Please repeat the records below exactly, from the first line through the line containing "R = math.radians", and nothing more.
★ ★ ★ ★
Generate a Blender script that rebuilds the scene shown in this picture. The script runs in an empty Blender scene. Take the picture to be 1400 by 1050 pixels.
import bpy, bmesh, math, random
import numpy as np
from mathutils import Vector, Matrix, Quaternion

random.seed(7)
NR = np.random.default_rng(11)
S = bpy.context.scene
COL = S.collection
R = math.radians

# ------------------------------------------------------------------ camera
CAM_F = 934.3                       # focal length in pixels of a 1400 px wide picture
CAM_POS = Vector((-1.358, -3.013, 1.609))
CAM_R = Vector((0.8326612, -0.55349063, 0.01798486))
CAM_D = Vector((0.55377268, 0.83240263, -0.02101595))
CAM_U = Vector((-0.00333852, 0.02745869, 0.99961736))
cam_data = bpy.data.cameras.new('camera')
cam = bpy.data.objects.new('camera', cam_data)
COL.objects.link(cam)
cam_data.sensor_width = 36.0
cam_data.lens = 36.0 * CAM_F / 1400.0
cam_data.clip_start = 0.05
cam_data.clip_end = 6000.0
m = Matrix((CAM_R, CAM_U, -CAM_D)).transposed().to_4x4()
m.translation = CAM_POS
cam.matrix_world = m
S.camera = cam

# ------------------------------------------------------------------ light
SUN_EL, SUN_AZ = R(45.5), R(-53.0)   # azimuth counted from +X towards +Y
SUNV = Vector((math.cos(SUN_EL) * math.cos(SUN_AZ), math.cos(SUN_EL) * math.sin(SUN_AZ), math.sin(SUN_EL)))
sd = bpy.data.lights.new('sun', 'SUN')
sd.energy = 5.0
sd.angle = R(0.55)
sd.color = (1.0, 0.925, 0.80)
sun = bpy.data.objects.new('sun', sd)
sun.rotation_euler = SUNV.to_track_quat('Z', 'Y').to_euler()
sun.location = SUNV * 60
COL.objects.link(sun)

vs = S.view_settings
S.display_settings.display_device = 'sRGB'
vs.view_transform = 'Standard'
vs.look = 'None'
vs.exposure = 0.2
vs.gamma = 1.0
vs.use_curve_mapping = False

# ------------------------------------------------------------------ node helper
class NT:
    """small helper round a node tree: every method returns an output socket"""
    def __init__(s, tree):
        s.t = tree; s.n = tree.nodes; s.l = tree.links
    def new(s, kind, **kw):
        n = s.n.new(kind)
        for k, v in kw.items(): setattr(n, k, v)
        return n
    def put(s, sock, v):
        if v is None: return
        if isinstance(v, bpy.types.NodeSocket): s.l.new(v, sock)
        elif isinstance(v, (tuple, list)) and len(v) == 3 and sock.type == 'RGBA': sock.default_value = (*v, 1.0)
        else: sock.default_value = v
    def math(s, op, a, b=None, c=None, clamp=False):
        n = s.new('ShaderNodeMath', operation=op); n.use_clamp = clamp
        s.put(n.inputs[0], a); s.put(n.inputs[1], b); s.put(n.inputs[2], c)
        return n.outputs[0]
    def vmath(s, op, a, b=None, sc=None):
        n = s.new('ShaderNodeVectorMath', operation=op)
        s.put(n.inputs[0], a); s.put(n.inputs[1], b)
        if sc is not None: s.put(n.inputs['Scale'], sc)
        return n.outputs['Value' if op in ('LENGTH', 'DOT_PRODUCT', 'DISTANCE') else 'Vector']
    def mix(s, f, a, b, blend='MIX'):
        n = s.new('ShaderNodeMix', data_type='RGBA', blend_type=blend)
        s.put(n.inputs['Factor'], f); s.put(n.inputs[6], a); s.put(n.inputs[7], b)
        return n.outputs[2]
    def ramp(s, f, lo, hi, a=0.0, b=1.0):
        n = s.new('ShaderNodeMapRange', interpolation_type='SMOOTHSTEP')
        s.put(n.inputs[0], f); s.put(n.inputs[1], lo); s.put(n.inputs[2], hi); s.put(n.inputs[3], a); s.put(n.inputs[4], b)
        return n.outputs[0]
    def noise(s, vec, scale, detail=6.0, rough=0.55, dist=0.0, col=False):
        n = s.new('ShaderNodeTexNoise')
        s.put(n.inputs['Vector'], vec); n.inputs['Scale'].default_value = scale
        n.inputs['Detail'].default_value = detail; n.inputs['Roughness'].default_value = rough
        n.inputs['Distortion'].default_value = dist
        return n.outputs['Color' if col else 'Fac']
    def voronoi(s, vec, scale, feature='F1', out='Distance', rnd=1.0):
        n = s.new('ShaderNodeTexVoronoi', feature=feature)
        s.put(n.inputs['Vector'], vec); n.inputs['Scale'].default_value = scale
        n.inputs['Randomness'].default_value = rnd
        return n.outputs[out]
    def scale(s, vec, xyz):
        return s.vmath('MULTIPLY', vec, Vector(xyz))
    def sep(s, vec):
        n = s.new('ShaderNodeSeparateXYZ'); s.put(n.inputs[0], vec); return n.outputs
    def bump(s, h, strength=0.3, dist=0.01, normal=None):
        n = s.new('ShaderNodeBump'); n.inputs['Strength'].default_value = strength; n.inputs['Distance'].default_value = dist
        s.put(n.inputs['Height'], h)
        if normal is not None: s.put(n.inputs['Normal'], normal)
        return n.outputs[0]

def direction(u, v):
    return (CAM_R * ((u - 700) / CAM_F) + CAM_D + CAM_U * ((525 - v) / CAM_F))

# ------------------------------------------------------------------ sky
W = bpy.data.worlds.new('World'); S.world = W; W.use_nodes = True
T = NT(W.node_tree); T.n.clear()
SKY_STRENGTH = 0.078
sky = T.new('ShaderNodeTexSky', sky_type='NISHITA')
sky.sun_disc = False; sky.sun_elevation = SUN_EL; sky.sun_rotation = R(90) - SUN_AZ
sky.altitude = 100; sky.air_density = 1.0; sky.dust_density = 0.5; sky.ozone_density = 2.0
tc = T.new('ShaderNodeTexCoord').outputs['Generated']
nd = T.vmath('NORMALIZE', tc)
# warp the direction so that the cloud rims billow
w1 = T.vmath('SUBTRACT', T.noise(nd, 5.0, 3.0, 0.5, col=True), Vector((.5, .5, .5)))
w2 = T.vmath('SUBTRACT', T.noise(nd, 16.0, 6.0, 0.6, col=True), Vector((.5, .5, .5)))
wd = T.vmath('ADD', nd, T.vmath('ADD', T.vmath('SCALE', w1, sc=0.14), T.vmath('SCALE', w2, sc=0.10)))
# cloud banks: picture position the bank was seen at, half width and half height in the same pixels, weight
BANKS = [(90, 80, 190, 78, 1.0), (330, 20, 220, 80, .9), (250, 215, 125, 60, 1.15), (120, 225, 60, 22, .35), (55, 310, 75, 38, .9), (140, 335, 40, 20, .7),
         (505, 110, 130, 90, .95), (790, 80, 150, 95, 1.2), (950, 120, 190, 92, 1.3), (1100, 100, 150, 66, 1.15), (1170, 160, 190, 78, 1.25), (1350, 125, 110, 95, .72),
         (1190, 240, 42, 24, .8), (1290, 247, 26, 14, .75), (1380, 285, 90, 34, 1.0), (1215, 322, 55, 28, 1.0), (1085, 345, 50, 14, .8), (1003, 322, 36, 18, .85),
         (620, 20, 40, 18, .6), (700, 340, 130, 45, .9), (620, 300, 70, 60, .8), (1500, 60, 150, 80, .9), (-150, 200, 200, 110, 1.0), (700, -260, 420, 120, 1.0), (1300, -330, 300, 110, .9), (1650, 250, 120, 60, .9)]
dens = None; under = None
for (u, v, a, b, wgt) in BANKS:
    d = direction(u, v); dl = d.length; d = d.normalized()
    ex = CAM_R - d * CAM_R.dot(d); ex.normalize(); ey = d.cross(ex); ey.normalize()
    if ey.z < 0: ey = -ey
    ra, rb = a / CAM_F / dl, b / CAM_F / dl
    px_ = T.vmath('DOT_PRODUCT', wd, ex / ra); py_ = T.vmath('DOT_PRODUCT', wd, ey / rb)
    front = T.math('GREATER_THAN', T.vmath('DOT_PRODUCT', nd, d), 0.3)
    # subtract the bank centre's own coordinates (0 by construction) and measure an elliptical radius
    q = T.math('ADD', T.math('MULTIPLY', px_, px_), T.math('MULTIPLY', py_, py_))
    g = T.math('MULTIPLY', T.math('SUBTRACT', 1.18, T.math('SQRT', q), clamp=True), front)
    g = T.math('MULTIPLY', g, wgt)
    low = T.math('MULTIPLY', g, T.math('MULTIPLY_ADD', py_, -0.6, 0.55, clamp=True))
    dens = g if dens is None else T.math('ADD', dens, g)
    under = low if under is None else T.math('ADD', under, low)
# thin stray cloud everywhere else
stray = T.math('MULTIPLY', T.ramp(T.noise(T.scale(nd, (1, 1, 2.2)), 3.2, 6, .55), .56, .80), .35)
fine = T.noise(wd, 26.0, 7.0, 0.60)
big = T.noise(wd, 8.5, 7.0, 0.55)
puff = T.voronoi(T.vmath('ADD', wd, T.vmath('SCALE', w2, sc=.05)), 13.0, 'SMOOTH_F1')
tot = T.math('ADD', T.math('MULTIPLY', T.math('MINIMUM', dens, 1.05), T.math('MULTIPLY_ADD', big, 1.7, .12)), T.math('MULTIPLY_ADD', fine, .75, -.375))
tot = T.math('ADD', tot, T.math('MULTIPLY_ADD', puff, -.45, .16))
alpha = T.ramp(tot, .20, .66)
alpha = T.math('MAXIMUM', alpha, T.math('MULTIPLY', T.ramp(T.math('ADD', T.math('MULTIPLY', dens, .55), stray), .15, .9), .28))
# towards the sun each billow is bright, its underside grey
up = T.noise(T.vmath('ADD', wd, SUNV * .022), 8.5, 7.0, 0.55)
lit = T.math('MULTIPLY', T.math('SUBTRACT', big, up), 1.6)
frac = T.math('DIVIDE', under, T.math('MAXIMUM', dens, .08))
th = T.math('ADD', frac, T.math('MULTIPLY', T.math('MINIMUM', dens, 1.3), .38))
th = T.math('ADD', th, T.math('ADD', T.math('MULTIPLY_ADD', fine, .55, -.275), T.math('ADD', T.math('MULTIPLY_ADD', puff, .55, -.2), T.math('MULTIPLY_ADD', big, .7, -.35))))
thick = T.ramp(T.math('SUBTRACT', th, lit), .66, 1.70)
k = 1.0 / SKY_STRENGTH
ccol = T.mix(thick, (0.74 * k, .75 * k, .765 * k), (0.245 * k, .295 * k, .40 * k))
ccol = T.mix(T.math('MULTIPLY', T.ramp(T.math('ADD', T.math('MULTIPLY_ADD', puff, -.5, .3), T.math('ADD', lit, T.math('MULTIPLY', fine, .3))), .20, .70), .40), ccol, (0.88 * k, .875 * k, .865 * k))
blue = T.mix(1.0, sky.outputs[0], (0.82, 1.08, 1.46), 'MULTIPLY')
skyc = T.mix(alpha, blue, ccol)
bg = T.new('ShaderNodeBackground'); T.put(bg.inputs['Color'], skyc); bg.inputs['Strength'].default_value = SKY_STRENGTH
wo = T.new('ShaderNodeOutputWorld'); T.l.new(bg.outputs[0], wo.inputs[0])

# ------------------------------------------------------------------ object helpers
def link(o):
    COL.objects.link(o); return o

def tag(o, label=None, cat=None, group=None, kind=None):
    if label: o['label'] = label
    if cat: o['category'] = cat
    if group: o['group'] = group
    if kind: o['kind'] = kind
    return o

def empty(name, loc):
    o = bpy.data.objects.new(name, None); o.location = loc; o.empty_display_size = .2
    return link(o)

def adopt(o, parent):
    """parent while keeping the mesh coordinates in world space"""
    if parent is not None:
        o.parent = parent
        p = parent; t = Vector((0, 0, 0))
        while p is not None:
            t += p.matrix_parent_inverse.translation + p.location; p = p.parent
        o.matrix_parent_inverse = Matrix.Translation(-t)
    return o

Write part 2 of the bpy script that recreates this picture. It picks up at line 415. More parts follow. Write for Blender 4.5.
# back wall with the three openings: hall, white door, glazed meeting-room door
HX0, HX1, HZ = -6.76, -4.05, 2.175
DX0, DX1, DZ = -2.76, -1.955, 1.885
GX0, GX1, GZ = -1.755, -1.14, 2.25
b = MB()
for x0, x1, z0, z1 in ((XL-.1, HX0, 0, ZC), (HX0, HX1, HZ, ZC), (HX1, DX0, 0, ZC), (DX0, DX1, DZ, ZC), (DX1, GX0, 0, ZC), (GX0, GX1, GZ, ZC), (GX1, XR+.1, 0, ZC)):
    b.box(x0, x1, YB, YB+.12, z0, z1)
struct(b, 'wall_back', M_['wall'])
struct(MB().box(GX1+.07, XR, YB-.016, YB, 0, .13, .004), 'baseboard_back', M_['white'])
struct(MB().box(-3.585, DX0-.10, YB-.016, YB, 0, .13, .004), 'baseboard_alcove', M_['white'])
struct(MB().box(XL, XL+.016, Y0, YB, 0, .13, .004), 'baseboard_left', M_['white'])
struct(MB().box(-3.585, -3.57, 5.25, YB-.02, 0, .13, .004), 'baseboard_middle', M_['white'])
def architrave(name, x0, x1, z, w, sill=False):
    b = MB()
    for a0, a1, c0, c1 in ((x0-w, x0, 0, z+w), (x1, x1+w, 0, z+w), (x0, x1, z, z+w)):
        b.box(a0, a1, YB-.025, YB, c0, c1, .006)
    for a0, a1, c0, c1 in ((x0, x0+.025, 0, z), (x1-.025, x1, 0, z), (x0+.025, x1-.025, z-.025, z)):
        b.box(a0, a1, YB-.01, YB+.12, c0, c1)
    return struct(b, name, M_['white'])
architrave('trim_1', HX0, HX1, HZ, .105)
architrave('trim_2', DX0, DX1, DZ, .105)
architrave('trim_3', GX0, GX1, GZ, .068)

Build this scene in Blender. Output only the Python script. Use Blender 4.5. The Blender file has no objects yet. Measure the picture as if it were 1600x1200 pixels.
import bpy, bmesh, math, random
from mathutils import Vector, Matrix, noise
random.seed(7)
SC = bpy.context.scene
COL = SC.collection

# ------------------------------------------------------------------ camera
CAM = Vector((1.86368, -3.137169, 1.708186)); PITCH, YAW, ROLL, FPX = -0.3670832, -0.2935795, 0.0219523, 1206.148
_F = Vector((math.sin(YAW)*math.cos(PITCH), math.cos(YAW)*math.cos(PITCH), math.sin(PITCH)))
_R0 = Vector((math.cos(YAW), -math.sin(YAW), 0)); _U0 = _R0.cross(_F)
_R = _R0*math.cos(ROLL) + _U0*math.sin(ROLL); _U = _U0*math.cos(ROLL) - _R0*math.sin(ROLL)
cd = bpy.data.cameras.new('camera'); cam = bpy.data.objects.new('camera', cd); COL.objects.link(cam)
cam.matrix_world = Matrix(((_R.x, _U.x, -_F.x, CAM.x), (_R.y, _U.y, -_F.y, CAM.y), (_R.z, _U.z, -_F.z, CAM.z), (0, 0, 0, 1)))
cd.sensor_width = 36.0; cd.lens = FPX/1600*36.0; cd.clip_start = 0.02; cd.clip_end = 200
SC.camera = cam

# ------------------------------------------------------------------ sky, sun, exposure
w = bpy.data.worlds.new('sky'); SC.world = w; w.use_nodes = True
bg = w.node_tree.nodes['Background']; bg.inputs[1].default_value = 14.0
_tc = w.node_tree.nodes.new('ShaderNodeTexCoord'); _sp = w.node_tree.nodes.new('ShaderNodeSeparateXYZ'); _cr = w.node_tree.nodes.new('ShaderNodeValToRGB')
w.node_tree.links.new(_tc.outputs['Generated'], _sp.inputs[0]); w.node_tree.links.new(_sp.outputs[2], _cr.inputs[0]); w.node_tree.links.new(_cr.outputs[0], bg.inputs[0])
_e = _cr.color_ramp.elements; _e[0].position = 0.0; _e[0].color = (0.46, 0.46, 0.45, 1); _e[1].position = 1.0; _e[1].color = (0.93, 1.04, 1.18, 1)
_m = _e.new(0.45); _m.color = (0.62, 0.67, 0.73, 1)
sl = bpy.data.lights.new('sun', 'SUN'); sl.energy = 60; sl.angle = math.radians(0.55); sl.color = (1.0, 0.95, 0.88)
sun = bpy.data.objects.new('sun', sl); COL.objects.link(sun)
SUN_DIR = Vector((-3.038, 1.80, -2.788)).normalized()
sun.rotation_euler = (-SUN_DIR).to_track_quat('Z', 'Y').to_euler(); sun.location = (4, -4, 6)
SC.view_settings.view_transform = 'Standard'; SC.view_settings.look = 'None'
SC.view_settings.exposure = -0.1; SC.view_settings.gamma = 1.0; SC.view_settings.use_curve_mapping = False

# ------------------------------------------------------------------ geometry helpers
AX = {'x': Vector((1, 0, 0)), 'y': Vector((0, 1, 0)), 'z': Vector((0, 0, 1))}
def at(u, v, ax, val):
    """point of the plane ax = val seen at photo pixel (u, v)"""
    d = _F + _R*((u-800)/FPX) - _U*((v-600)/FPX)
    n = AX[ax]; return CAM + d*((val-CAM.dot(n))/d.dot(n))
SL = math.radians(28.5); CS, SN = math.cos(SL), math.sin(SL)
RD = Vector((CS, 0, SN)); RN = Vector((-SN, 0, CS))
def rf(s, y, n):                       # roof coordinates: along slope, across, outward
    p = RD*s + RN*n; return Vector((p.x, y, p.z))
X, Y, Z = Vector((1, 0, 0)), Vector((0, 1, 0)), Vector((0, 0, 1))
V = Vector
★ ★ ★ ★
▸ **Final result**:
Generate a Blender script that rebuilds the scene shown in this picture. The script runs in an empty Blender scene. Take the picture to be 1400 by 1050 pixels.
import bpy, bmesh, math, random
import numpy as np
from mathutils import Vector, Matrix, Quaternion

random.seed(7)
NR = np.random.default_rng(11)
S = bpy.context.scene
COL = S.collection
R = math.radians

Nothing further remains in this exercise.